■ **Work required**
Starting at the first line of the data, please print exactly those lines through the one that holds "scene.camera = cam_ob", omitting every picture.

■ **Information supplied**

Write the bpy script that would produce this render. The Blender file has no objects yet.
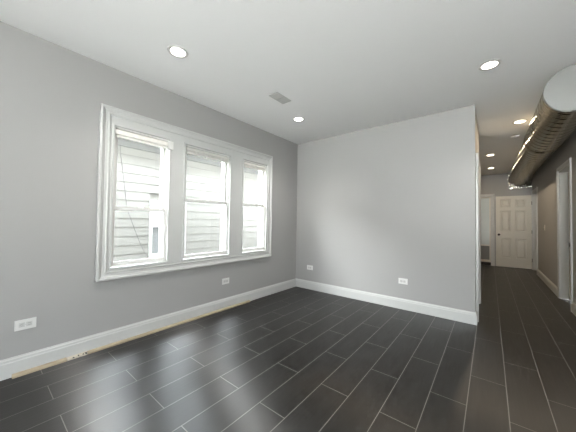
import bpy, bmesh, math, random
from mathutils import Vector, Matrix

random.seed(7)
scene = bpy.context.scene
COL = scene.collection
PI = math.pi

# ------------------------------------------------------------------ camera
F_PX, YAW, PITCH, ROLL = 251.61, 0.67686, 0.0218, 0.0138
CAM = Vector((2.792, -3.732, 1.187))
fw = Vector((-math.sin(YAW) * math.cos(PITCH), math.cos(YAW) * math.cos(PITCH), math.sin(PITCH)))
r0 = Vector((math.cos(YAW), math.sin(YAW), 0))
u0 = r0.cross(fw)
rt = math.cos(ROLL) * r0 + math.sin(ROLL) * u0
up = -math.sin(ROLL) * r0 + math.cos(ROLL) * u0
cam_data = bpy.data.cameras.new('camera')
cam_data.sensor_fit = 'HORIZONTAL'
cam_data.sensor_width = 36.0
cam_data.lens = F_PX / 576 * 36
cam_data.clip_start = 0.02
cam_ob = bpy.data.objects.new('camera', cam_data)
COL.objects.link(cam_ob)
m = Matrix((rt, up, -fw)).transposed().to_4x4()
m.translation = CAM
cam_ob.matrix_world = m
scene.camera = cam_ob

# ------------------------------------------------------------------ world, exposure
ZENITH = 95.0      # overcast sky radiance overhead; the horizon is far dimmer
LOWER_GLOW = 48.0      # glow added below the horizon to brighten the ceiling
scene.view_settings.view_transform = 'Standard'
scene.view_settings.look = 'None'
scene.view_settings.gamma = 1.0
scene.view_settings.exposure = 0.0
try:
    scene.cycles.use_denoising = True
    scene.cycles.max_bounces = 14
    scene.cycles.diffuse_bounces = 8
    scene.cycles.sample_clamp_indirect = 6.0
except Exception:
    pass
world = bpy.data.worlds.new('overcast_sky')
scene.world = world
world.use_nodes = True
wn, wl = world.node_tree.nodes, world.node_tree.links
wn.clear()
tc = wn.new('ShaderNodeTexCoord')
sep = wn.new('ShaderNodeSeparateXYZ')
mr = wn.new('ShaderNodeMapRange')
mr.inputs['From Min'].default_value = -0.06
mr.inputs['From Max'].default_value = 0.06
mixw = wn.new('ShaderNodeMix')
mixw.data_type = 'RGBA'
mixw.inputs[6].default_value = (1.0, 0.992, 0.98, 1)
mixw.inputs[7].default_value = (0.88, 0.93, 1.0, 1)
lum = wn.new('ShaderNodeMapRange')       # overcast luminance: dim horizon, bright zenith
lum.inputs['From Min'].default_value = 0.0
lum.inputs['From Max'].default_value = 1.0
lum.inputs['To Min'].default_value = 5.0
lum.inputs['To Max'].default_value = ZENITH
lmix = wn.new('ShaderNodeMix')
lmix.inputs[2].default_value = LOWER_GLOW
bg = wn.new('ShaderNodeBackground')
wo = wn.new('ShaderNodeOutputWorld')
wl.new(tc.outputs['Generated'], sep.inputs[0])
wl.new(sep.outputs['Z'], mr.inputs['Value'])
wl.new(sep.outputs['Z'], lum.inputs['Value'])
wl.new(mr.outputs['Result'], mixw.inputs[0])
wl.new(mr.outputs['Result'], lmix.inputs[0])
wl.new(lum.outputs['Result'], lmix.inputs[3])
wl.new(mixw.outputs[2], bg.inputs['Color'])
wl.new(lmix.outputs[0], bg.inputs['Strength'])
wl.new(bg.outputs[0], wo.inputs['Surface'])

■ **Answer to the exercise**
Write the bpy script that would produce this render. The Blender file has no objects yet.
import bpy, bmesh, math, random
from mathutils import Vector, Matrix

random.seed(7)
scene = bpy.context.scene
COL = scene.collection
PI = math.pi

# ------------------------------------------------------------------ camera
F_PX, YAW, PITCH, ROLL = 251.61, 0.67686, 0.0218, 0.0138
CAM = Vector((2.792, -3.732, 1.187))
fw = Vector((-math.sin(YAW) * math.cos(PITCH), math.cos(YAW) * math.cos(PITCH), math.sin(PITCH)))
r0 = Vector((math.cos(YAW), math.sin(YAW), 0))
u0 = r0.cross(fw)
rt = math.cos(ROLL) * r0 + math.sin(ROLL) * u0
up = -math.sin(ROLL) * r0 + math.cos(ROLL) * u0
cam_data = bpy.data.cameras.new('camera')
cam_data.sensor_fit = 'HORIZONTAL'
cam_data.sensor_width = 36.0
cam_data.lens = F_PX / 576 * 36
cam_data.clip_start = 0.02
cam_ob = bpy.data.objects.new('camera', cam_data)
COL.objects.link(cam_ob)
m = Matrix((rt, up, -fw)).transposed().to_4x4()
m.translation = CAM
cam_ob.matrix_world = m
scene.camera = cam_ob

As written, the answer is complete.